◆ **Scenes as source code**
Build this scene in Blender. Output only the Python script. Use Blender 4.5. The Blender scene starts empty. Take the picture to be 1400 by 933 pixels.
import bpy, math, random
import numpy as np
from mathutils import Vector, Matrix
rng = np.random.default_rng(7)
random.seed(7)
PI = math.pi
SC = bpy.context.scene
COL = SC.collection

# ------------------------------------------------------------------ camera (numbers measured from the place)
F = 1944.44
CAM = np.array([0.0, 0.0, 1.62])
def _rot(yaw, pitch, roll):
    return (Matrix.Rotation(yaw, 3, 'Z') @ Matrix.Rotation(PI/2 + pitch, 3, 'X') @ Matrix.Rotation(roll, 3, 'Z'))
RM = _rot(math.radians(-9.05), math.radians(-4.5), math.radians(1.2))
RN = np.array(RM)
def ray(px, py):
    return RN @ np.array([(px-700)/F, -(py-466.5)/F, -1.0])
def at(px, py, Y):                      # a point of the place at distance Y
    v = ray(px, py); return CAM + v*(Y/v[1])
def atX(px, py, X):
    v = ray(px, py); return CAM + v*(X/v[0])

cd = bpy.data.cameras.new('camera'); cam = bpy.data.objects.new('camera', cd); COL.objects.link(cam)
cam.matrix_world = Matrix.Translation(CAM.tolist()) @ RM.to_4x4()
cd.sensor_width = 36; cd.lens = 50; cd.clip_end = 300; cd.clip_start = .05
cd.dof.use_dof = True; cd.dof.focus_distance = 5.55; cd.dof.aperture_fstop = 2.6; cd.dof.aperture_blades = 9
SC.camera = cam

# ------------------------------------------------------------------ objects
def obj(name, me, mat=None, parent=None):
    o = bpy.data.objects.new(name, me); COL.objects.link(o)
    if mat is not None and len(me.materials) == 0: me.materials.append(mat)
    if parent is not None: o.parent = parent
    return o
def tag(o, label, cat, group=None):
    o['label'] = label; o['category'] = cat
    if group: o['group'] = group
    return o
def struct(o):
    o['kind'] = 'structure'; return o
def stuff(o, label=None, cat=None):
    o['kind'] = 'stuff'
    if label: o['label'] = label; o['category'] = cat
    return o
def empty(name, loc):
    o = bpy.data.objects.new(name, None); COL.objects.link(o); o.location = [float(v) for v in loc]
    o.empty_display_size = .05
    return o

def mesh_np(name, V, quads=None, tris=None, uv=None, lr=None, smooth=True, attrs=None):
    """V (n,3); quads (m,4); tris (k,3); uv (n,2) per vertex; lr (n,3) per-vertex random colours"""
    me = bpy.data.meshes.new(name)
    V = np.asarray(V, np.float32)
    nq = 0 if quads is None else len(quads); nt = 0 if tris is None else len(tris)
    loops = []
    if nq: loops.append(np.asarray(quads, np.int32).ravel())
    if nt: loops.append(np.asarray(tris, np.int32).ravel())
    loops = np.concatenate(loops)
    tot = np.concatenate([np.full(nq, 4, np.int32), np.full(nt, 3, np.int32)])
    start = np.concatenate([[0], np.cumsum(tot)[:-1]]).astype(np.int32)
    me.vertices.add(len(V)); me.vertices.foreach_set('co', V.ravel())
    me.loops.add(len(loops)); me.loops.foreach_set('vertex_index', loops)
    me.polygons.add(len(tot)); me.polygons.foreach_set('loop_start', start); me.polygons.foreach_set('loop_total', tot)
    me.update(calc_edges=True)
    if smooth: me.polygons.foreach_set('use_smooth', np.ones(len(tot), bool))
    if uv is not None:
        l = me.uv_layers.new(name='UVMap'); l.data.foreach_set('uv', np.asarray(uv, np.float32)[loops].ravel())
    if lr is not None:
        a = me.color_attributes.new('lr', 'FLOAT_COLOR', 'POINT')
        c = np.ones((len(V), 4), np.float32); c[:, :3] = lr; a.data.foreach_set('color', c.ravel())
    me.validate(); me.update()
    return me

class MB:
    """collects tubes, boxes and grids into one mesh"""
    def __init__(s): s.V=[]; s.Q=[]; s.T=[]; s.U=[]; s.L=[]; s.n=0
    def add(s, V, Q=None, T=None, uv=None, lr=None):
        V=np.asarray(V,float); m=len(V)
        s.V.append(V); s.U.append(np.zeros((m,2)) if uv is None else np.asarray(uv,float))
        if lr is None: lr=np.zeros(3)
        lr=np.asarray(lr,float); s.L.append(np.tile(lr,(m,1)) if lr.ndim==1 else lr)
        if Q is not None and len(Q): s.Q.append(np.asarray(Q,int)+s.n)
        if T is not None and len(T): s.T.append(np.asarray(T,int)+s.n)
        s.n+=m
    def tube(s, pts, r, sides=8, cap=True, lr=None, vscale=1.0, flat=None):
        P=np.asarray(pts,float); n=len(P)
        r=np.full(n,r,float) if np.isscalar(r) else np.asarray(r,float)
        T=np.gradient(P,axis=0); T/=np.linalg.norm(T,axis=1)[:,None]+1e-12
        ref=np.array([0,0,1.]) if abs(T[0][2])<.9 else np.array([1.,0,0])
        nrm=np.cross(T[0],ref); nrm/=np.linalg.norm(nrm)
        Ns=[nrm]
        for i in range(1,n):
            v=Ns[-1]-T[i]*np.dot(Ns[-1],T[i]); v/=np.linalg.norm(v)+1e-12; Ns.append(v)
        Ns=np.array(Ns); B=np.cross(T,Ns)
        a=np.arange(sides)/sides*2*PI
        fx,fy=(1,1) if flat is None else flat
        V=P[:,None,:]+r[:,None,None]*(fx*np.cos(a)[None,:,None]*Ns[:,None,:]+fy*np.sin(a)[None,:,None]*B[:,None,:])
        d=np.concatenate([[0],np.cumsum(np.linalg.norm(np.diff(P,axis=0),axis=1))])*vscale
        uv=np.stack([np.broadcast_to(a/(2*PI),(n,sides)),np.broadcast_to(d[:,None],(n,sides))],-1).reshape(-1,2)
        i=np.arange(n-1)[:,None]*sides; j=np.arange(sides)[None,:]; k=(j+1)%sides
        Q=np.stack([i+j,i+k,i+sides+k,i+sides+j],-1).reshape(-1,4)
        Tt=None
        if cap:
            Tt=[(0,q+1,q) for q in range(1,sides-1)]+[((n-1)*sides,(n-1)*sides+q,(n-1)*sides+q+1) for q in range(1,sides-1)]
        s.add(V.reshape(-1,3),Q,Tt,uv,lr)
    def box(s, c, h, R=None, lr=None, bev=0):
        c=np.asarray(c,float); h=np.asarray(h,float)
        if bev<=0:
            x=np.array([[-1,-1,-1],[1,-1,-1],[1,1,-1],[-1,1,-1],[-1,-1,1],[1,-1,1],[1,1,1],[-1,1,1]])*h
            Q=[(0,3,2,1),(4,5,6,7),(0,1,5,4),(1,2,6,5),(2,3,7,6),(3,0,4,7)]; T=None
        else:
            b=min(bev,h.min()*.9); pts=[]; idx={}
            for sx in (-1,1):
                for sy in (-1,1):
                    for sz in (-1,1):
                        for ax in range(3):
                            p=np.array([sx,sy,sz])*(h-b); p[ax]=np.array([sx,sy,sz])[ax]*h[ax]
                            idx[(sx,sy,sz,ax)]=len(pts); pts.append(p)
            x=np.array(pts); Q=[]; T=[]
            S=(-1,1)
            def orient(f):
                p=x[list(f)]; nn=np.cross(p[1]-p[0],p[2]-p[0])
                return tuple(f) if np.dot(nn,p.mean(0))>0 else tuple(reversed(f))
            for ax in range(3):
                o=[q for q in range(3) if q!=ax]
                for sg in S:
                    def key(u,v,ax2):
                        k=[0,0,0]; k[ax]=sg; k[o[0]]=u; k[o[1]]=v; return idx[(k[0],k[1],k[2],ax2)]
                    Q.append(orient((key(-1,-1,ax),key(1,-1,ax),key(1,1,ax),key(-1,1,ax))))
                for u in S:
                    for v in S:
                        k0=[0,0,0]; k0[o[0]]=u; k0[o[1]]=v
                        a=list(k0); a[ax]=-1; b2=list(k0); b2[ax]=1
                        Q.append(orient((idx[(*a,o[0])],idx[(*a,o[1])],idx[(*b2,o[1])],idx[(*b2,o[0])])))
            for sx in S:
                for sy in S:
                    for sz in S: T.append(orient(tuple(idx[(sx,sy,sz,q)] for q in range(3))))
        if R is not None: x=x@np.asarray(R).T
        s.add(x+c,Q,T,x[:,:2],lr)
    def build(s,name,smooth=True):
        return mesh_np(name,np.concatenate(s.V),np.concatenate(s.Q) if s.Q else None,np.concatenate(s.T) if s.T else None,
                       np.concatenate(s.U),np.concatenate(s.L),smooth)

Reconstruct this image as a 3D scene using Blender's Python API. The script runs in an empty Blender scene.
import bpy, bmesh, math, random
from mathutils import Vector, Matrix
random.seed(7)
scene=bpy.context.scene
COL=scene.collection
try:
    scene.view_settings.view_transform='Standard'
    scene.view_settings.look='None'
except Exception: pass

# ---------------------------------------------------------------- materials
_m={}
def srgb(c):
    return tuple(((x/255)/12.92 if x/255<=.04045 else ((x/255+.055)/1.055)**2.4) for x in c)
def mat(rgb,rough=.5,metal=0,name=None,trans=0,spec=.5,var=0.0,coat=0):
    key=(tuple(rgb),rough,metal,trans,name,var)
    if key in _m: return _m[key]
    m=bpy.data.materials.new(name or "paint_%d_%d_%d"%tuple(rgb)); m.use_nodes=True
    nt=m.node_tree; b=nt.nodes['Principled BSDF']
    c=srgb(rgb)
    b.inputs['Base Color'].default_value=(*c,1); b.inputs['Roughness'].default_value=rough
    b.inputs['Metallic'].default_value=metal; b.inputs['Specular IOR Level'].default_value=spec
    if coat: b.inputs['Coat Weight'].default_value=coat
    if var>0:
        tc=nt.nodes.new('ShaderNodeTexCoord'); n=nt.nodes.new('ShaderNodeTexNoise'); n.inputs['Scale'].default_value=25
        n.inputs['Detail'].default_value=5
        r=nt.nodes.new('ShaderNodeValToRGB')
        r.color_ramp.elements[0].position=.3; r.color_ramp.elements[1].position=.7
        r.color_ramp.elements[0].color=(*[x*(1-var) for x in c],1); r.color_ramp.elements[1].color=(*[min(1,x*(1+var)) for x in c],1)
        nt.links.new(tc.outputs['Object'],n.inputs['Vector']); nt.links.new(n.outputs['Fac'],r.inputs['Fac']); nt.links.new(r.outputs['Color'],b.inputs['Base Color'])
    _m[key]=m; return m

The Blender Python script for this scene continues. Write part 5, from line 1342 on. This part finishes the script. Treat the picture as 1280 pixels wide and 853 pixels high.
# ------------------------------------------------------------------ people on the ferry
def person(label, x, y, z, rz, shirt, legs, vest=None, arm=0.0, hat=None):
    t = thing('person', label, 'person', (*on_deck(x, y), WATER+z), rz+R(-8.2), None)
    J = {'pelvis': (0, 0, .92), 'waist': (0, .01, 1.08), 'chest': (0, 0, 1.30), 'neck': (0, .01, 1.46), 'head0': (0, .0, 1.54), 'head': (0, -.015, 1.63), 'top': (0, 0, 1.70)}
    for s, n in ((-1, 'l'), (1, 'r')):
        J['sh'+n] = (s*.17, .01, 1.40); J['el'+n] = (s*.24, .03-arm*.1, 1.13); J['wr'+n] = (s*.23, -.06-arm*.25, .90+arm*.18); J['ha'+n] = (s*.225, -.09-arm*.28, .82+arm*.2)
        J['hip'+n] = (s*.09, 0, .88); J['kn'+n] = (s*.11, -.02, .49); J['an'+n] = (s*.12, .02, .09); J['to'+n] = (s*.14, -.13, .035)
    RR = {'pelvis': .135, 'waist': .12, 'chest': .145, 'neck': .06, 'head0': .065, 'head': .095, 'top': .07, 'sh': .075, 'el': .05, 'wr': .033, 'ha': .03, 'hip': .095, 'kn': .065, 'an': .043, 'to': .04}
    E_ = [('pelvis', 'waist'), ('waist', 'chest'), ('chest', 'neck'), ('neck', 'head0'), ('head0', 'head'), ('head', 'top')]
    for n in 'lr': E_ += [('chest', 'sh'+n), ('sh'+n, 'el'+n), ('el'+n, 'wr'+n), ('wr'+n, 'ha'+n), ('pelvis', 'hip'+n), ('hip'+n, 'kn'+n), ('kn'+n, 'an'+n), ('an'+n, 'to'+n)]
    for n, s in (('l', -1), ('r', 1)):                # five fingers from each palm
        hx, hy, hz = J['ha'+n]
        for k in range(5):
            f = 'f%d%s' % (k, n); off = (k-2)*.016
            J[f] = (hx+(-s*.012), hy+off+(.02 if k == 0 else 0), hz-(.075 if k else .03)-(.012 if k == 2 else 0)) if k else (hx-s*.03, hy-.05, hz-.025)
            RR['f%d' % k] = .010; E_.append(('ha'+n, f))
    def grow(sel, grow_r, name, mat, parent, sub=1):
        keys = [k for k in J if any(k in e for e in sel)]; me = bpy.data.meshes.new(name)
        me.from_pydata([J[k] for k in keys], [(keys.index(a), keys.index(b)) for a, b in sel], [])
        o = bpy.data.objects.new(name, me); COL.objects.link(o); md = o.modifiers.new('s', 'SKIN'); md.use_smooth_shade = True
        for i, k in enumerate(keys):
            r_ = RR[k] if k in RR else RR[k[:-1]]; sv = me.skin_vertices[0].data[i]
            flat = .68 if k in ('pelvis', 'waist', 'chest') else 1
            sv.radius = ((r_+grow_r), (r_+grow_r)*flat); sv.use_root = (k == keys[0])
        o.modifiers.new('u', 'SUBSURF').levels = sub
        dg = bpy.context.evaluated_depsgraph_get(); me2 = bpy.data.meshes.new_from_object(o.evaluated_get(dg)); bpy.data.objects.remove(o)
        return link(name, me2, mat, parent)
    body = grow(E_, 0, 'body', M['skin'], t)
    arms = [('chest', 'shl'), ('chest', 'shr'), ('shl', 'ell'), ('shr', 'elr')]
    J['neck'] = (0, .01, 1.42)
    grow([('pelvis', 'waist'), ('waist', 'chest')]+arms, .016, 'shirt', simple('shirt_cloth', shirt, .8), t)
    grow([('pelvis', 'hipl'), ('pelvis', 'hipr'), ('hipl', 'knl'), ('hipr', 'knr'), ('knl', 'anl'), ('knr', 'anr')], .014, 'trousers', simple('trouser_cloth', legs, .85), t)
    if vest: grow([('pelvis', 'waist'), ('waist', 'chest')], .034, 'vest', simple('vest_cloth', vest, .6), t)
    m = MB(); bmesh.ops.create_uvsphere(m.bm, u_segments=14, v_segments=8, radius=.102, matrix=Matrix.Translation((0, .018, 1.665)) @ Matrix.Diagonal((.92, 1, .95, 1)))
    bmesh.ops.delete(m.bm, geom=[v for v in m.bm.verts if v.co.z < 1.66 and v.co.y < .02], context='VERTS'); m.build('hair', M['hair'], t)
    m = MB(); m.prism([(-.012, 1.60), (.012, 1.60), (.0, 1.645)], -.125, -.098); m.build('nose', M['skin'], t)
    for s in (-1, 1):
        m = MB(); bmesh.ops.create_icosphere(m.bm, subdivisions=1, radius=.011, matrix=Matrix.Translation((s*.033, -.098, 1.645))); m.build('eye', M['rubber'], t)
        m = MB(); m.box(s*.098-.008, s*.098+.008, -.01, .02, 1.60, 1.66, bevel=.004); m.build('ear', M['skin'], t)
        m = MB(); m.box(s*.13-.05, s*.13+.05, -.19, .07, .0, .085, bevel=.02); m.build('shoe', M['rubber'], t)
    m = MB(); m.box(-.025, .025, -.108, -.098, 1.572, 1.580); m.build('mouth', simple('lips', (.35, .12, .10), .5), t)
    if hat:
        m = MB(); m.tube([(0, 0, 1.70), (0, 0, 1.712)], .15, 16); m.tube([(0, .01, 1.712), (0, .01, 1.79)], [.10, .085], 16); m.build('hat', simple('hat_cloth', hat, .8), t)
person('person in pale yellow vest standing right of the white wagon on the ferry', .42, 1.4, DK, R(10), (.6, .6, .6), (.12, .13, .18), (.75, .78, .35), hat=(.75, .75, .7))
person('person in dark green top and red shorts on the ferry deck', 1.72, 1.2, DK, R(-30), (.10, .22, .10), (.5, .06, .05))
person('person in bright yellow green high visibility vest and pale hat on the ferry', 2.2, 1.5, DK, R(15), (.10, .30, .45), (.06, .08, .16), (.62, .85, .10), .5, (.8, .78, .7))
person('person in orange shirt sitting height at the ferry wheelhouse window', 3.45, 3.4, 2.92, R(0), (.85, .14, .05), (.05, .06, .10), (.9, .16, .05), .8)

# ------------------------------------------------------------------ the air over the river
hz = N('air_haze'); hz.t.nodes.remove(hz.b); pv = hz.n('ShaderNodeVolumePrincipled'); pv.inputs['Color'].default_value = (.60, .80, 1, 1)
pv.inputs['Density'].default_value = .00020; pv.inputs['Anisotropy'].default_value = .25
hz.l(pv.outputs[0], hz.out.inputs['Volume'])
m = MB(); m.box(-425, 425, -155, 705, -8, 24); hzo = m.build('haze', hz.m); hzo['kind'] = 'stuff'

◆ **Exercise objective**
Only the lines from the start of the data to the line holding "COL = SC.collection" are wanted; return them exactly, both ends included.

◆ **Result of this exercise**
Build this scene in Blender. Output only the Python script. Use Blender 4.5. The Blender scene starts empty. Take the picture to be 1400 by 933 pixels.
import bpy, math, random
import numpy as np
from mathutils import Vector, Matrix
rng = np.random.default_rng(7)
random.seed(7)
PI = math.pi
SC = bpy.context.scene
COL = SC.collection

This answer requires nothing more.